Pensioni assistenziali e somme accreditate su conto

Le prestazioni di natura assistenziale, come la pensione di invalidità civile e l’indennità di accompagnamento, non possono mai essere pignorate. Si tratta di sussidi che hanno la finalità di garantire il sostegno economico minimo a chi non è autosufficiente e che, proprio per questo, il codice di procedura civile considera totalmente impignorabili. Anche la giurisprudenza della Cassazione ha ribadito che tali somme non possono essere intaccate in alcun modo dai creditori.

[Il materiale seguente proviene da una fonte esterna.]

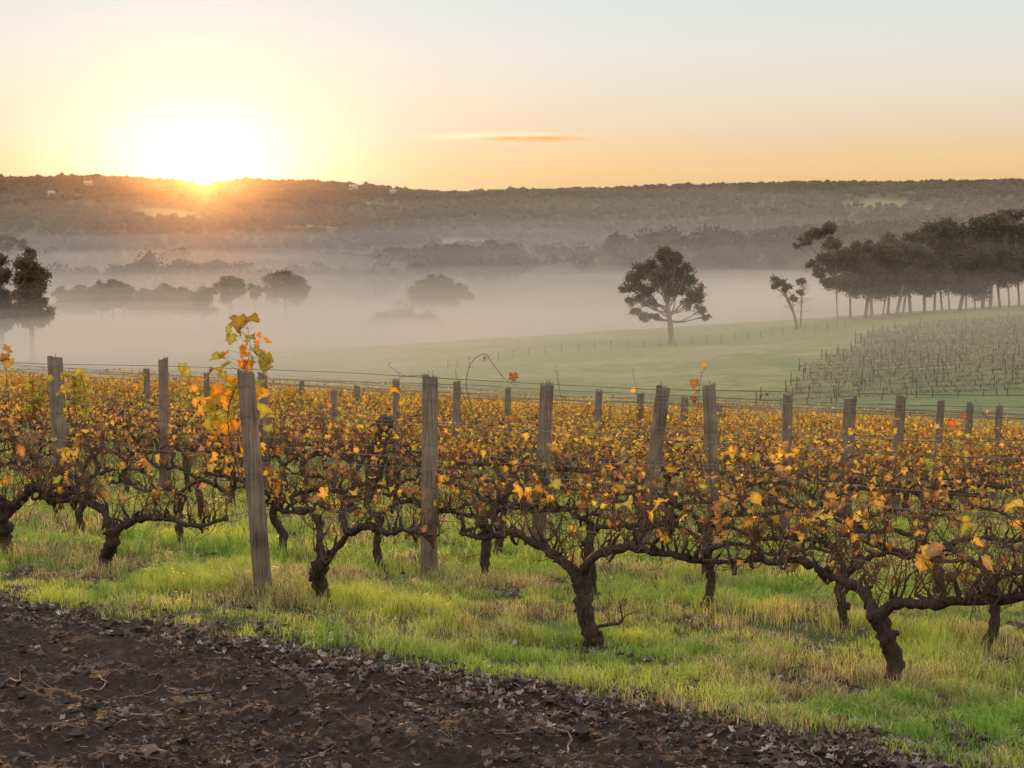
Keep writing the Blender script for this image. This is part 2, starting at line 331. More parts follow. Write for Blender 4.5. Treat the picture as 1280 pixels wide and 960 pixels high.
def make_vine(seed, split=.5, head=.66, left=1.15, right=1.15, canes=3, canelen=.5, top=1.25, leaves=60, pa=.66, pg=.2, lsize=(.05, .10), dry=60, lean=0, rtrunk=.05, second=False, extra=False, dstep=2):
    r = np.random.default_rng(seed); root = empty('grapevine', (0, 0, 0))
    tr = MB()
    s0 = np.array((r.normal(0, .03)+lean, r.normal(0, .03), split))
    P = spline([(0, 0, -.12), (r.normal(0, .02), 0, .02), (lean*.35+r.normal(0, .035), r.normal(0, .03), split*.4), (lean*.8+r.normal(0, .035), r.normal(0, .03), split*.75), s0], 26)
    rad = rtrunk*np.interp(np.linspace(0, 1, 26), [0, .12, .3, .55, .8, .93, 1], [1.35, 1.15, .95, 1.0, 1.05, 1.3, .8])*(1+.12*r.normal(size=26))
    tube(tr, P, rad, 12, (1, 1, 1), .22, r=r)
    for q in range(3): # peeling strips of bark and knots
        a = r.uniform(0, 6.28); z0 = r.uniform(.1, split*.8); i0 = int(z0/split*25)
        tube(tr, wander(P[i0]+np.array((math.cos(a), math.sin(a), 0))*rtrunk*.9, (math.cos(a)*.3, math.sin(a)*.3, .5), .045, 4, r, .3), [.026, .025, .022, .018, .01], 6, (1, 1, 1), .3, r=r)
    lf = MB(); nodes = []
    for sgn, L in ((-1, left), (1, right)):
        if L <= 0: continue
        am = MB(); cane = MB()
        h0 = head+r.normal(0, .03); kx = [0, .10, .30, .55, .8, 1.0]
        pts = [s0-np.array((0, 0, .05))] + [np.array((s0[0]*(1-f)+sgn*L*f, r.normal(0, .03), split+(h0-split)*min(1, f/.32)+r.normal(0, .025))) for f in kx[1:]]
        A = spline(pts, 34); A[:, 1:] += np.cumsum(r.normal(0, .0075, (34, 2)), 0)
        ra = np.interp(np.linspace(0, 1, 34), [0, .2, .6, 1], [rtrunk*.78, rtrunk*.6, rtrunk*.46, rtrunk*.22])*(1+.16*r.normal(size=34))
        tube(am, A, ra, 9, (1, 1, 1), .2, r=r)
        for i in range(4, 34, dstep):
            if r.random() < .2: continue
            d = np.array((r.normal(0, .5), r.normal(0, .45), 1.0 if r.random() < .88 else -.8))
            S = wander(A[i], d, r.uniform(.05, .15), 4, r, .35); tube(am, S, np.array([.017, .015, .013, .011, .009])*r.uniform(.7, 1.2), 6, (1, 1, 1), .25, r=r)
            for c in range(r.integers(1, canes+1)):
                ln = canelen*r.uniform(.35, 1.3); ln = min(ln, max(.12, top-S[-1][2]))
                st = max(4, int(ln/.06)); K = wander(S[-1], np.array((r.normal(0, .55), r.normal(0, .35), 1)), ln, st, r, .22, .05)
                r0 = r.uniform(.004, .0066); tube(cane, K, np.linspace(r0, .0018, len(K)), 4, (1, 1, 1), cap=False)
                nodes += [k for k in K[1:]]
                for w_ in range(r.integers(2, 6)):
                    b = K[r.integers(1, len(K))]; W = wander(b, r.normal(0, 1, 3)+np.array((0, 0, .25)), r.uniform(.05, .26), 5, r, .45)
                    tube(cane, W, np.linspace(.0032, .0016, 6), 3, (1, 1, 1), cap=False); nodes += [W[-1], W[3]]
        # fine drooping tangle
        for q in range(10):
            b = A[r.integers(8, 34)]; W = wander(b, r.normal(0, 1, 3)+np.array((0, 0, -.2)), r.uniform(.1, .35), 7, r, .4)
            tube(cane, W, np.linspace(.004, .0014, 8), 4, (1, 1, 1), cap=False); nodes += list(W[4:])
        ao = am.build('arm', M_bark, root, True); cane.build('cane_growth', M_cane, ao)
    cane = MB()
    if second:  # basal sucker
        W = wander((.03, 0, .15), (.8, .2, .5), .3, 7, r, .3); tube(tr, W, np.linspace(.016, .006, 8), 6, (1, 1, 1), .2)
        for q in range(7):
            b = W[r.integers(2, 8)]; K = wander(b, (r.normal(.4, .6), r.normal(0, .4), .8), r.uniform(.08, .22), 5, r, .3); tube(cane, K, np.linspace(.004, .0015, 6), 4, (1, 1, 1), cap=False)
    to = tr.build('trunk', M_bark, root, True)
    if second: cane.build('sucker', M_cane, to)
    nodes = np.array(nodes)
    hi = nodes[nodes[:, 2] > head+.1]
    cls = hi[r.integers(0, len(hi), max(3, leaves//9))]
    for q in range(leaves):
        p = hi[r.integers(len(hi))] if r.random() < .35 else cls[r.integers(len(cls))]+r.normal(0, .055, 3); zt = (p[2]-head)/(top-head)
        if r.random() > .35+.65*zt: p = hi[r.integers(len(hi))]
        if extra and r.random() < .4: p = np.array((r.uniform(-left, right), r.normal(0, .16), r.uniform(head+.25, top+.12)))
        p = p+r.normal(0, .03, 3); add_leaf(lf, p, lsize[0]*.7+(lsize[1]*1.15-lsize[0]*.7)*r.random()**1.7, pick(r, pa, pg), r, .55)
    for q in range(dry):
        p = nodes[r.integers(len(nodes))]+r.normal(0, .012, 3); add_leaf(lf, p, r.uniform(.028, .06), np.array(BROWN[r.integers(5)])*r.uniform(.6, 1.2), r, 1.5, .8)
    lf.build('foliage', M_leaf, root)
    return root

ROWS = 19; DN = 2.2; N0 = 8.45
def sn(s, n): return np.array((ROWD[0]*s+ROWN[0]*n, ROWD[1]*s+ROWN[1]*n))
def row_of(k): return N0+DN*k
ROT = math.atan2(ROWD[1], ROWD[0])
vines = []      # (row, root)
def place(root, s, k, rz=0, sc_=(1, 1, 1), dn=0):
    p = sn(s, row_of(k)+dn); root.location = (p[0], p[1], float(nearz(*p))-.01)
    # arms follow the fall of the ground along the row
    q = sn(s+1, row_of(k)); sl = math.atan2(float(terrain(*q)-terrain(*p)), 1)
    root.rotation_euler = (0, -sl if abs(rz) < 1 else sl, ROT+rz); root.scale = sc_; vines.append((k, root)); return root
def s_of(u, k, v=None):   # place along row k that shows at picture column u
    n = row_of(k); q = (u-640)/2000; return n*(.781*q-.624)/(.781+.624*q)
# front row: each vine its own shape
front = [(-2, dict(seed=1, split=.5, head=.66, left=1.0, right=1.35, canes=3, canelen=.32, rtrunk=.078, leaves=34, top=1.05, dry=30)),
         (125, dict(seed=2, split=.42, head=.62, left=1.0, right=1.6, lean=.12, rtrunk=.055, canes=3, canelen=.30, leaves=42, top=1.02, dry=30)),
         (403, dict(seed=3, split=.36, head=.70, left=.75, right=1.15, rtrunk=.052, canes=2, canelen=.28, leaves=34, top=1.0, dry=24)),
         (740, dict(seed=4, split=.52, head=.68, left=1.15, right=1.15, rtrunk=.054, canes=3, canelen=.34, leaves=44, top=1.1, dry=26, second=True, lean=-.05)),
         (1125, dict(seed=5, split=.50, head=.68, left=1.0, right=1.1, rtrunk=.052, canes=3, canelen=.30, leaves=46, top=1.02, dry=28, lean=-.06)),
         (1500, dict(seed=6, split=.5, head=.68, rtrunk=.05, canelen=.3, leaves=26, top=1.0, dry=28))]
for u, kw in front: kw['dstep'] = 1; place(make_vine(**kw), s_of(u, 0), 0)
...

Un capitolo specifico riguarda il caso in cui la pensione sia accreditata su conto bancario o postale. Le somme già presenti sul conto prima del pignoramento restano impignorabili fino al limite di tre volte l’assegno sociale, cioè 1.603,23 € nel 2024. Per gli accrediti successivi, invece, valgono le regole ordinarie: intoccabile la quota corrispondente al minimo vitale, pignorabile la parte eccedente nei limiti di 1/5, 1/7 o 1/10 a seconda della natura del creditore. Fonti come Repubblica e Il Sole 24 Ore hanno sottolineato che queste tutele nascono per bilanciare le esigenze dei creditori con la salvaguardia della vita dignitosa dei pensionati.